Tuesday, May 8, 2007

New Beginnings

I’m back. It is hard to believe that Boston was three weeks ago. Sometimes it seems like it was just yesterday. Sometimes it seems like it was a year ago.

The last three weeks have involved lots of rest. I have run not-as-long and not-as-hard and not-as-often. I have taken a break from writing. I have enjoyed not having to get up early in the morning if I don’t want to. I have enjoyed waking up and not wondering which parts of my body are going to be sore. I have enjoyed having a little more free time. I have enjoyed eating ribs and burgers and onions rings and key lime pies.

All that changes today. I have missed some things. I have missed being focused. I have missed challenging myself. I have missed the time alone with God. I have missed my training partners. I have missed the endorphins. I have missed being structured. I have missed training for a marathon.

Last night I registered for the Twin Cities Marathon which will be run on October 7th.
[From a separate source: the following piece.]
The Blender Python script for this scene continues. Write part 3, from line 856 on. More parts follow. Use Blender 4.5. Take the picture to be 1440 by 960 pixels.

This morning I started my 22 week training plan.

I ran 4 laps around the east side of Lake Zorinsky (the bridge at 168th was flooded) plus a little extra to make it an even 18 miles. I ran for about 2 hours and 15 minutes and averaged just under 7:30 per mile. I did the last 10 miles with Maureen. It was good to run with her again—I hadn’t run with her for a while.

New beginnings are exciting. In the church we have a word for new beginnings. The word is “resurrection.” Jesus raised Lazarus from the dead and gave Lazarus resurrection (John 11:38-44). Like Lazarus, Jesus was resurrected from the dead. It was a new beginning for Jesus. And for the rest of us life hasn’t been the same ever since. For followers of Jesus, death has never been the same either.

Resurrection can happen in our lives. It happens to the runner with a new goal. It happens to the dead person who is now alive. And it can happen to us.

Perhaps you need resurrection from an addiction or resurrection in a relationship. Or maybe it is a resurrection in physical health. Or maybe it is resurrection for purpose in life. The possibilities of new life and resurrection are almost endless.

So dream about new life. Take the first step. It is the most important step and the most difficult step. Know that new life is possible because God says it’s possible (Philippians 4:13).